== To be done ==
Return exactly the listing's lines, from its first line to the line holding "rad = math.radians", ends included.

* start Dataset excerpt *

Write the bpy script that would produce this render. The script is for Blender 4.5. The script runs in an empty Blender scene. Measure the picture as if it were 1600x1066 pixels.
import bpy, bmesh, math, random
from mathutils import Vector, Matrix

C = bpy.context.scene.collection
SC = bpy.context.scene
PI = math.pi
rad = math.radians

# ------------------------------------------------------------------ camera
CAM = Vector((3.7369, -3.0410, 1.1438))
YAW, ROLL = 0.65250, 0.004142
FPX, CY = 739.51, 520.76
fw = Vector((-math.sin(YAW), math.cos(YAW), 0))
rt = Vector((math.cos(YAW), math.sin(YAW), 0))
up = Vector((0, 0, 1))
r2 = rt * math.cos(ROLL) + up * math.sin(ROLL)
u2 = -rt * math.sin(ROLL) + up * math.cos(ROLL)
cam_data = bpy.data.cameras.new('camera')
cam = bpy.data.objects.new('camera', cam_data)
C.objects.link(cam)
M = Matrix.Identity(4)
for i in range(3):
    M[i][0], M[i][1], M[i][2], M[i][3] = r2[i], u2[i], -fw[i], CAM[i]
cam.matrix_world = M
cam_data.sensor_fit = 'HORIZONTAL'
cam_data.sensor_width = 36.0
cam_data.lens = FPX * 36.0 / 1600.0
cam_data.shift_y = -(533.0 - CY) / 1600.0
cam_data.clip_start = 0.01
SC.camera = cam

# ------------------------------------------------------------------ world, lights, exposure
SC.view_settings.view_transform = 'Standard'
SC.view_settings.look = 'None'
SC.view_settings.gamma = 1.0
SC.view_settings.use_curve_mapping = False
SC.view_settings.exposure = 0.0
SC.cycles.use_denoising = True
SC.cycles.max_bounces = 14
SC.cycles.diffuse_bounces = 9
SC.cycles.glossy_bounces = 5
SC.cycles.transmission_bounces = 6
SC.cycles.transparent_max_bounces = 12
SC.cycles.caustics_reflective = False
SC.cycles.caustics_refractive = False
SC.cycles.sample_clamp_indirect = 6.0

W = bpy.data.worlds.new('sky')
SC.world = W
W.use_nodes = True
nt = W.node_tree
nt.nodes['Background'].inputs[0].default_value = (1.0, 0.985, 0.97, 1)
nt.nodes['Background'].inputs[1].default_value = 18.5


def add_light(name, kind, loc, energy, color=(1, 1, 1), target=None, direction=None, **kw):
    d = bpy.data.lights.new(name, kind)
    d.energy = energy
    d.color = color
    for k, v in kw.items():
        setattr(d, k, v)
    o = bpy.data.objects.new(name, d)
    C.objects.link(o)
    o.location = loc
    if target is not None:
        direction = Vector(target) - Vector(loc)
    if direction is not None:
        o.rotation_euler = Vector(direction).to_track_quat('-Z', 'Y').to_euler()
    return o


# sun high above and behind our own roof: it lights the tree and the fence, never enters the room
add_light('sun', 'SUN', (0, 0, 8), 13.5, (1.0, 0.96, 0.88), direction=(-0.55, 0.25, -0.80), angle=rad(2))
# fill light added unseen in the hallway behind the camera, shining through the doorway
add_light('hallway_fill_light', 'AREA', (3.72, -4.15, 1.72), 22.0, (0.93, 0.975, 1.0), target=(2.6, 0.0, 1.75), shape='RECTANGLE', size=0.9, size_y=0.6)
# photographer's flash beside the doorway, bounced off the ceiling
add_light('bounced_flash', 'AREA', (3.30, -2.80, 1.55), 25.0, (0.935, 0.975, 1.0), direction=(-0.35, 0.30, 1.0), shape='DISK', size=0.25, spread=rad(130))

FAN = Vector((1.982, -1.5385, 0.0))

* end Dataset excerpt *

== Response to the task ==
Write the bpy script that would produce this render. The script is for Blender 4.5. The script runs in an empty Blender scene. Measure the picture as if it were 1600x1066 pixels.
import bpy, bmesh, math, random
from mathutils import Vector, Matrix

C = bpy.context.scene.collection
SC = bpy.context.scene
PI = math.pi
rad = math.radians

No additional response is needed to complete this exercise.